Reaction Quotient

Q. The standard Gibbs energy channge at 300 K for the reaction, $2A\rightleftharpoons B+C$ is 2494. 2J. At a given time, the composition of the reaction mixture is $\left[A\right]=\frac{1}{2},\left[B\right]=2$ and $\left[C\right]=\frac{1}{2}.$ The reaction proceeds in the (R = 8.314JK / mol, e = 2.718)

1. forward direction because $Q>K_c$
2. reverse direction because $Q>K_c$
3. forward direction because $Q>K_c$
4. reverse direction because $Q<K_c$

Q. The free energy of formation of NO is $78kJmo{l}^{-1}$ at the temperature of $1000K$. What is the equilibrium constant for this reaction at $1000K$?
$\frac{1}{2}{N}_2\left(g\right)+\frac{1}{2}{O}_2\left(g\right)\rightleftharpoons NO\left(g\right)$

1. $8.4\times {10}^{-5}$
2. $7.1\times {10}^{-9}$
3. $4.2\times {10}^{-10}$
4. $1.7\times {10}^{-19}$

Q. The equilibrium constant $\left(K_c\right)$ for the reaction $N_2\left(g\right)+O_2\left(g\right)\to 2NO\left(g\right)$ at temperature T is $4\times {10}^{-4}$. The value of $K_c$ for the reaction
$NO\left(g\right)\to \frac{1}{2}{N}_2\left(g\right)+\frac{1}{2}{O}_2\left(g\right)$ at the same temperaure is

1. $0.02$
2. $2.5\times {10}^2$
3. $50.0$
4. $4\times {10}^{-4}$

Q.

At 298 K and 1 atm pressure, the partial pressures in an equilibrium mixture of $N_2{O}_4$ and $N{O}_2$ are 0.7 and 0.3 atmosphere respectively.
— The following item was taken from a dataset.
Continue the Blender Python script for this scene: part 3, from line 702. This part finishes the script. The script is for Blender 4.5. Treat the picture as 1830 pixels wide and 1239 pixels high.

What will be the partial pressure of $N{O}_2$ when the gases are in equilibrium at 298 K and at a total (equilibrium) pressure of 10 atmospheres?

1. 1.078 atm

2. 2.23 atm

3. 0.77 atm

4. 1.60 atm

Q. The equilibrium constant $K_P$ for the reaction
$N_2{O}_4\left(g\right)\rightleftharpoons 2N{O}_2$ (g) is $4.5$.
What would be the average molar mass (in g⁄mol) of an equilibrium mixture of $N_2{O}_4$ and $N{O}_2$ formed by the dissociation of pure $N_2{O}_4$ at a total pressure of 2 atm?

1. $57.5$
2. $85.5$
3. $80.5$
4. $69$

Q. The standard Gibbs energy change at 300 $K$ for the reaction $2A\rightleftharpoons B+C$ is 2494.2 $J$. At a given time, the composition of the reaction mixture is [A] = $\frac{1}{2}$, [B] = 2 and [C] =$\frac{1}{2}$ . The reaction proceeds in the: ($R$=8.314 $J{K}^{-1}mo{l}^{-1},e=2.718$)

1. forward direction because $Q>K_c$
2. forward direction because $Q<K_c$
3. reverse direction because $Q>K_c$
4. reverse direction because $Q<K_c$

Q. Given four reactions and their equilibrium constants.

$N_2{O}_2\rightleftharpoons 2NO,K_1;\frac{1}{2}{N}_2+\frac{1}{2}{O}_2\rightleftharpoons NO,K_2;$
$2NO\rightleftharpoons N_2+O_2,K_3;NO\rightleftharpoons \frac{1}{2}{N}_2+\frac{1}{2}{O}_2,K_4$
Correct relation between $K_1,K_2,K_{3}and{K}_4$ is:

1. $(K_4{)}^2=K_3$
2. $\sqrt{K_3}\times K_2=1$
   
3. None of the above
4. both a and b

Q. The $K_P$ value for the reaction $H_2\left(g\right)+I_2\left(g\right)\rightleftharpoons 2HI\left(g\right)$ at $460{}^{o}C$ is 49. If the initial pressure of $H_2$ and $I_2$ is $0.5atm$ respectively, determine the partial pressure of $H_2$ at equilibrium.

1. $0.22atm$
2. $0.11atm$
3. $0.02atm$
4. $0.01atm$

Q. For the following reaction:
$PC{l}_5\left(g\right)\rightleftharpoons PC{l}_3\left(g\right)+C{l}_2\left(g\right)$
$0.4mol$ of $PC{l}_5\left(g\right)$, $0.2mol$ of $PC{l}_3\left(g\right)$ and $0.6mol$ of $C{l}_2\left(g\right)$ are taken in a $1L$ flask.
If $K_c=0.2$, then the direction in which reaction proceeds is :

1. Towards reactant side
2. Towards products side
3. Reaction is at equilibrium
4. None of the above

Q. Which of the following statements about the reaction quotient, Q , are correct?

1. The reaction quotient, Q and the equilibrium constant always have the same value
2. Q may be greater than or less than or equal to the value of $K_c$
3. Value of Q does not depend on concentration of the products in a reaction
4. Q =1 at equilibrium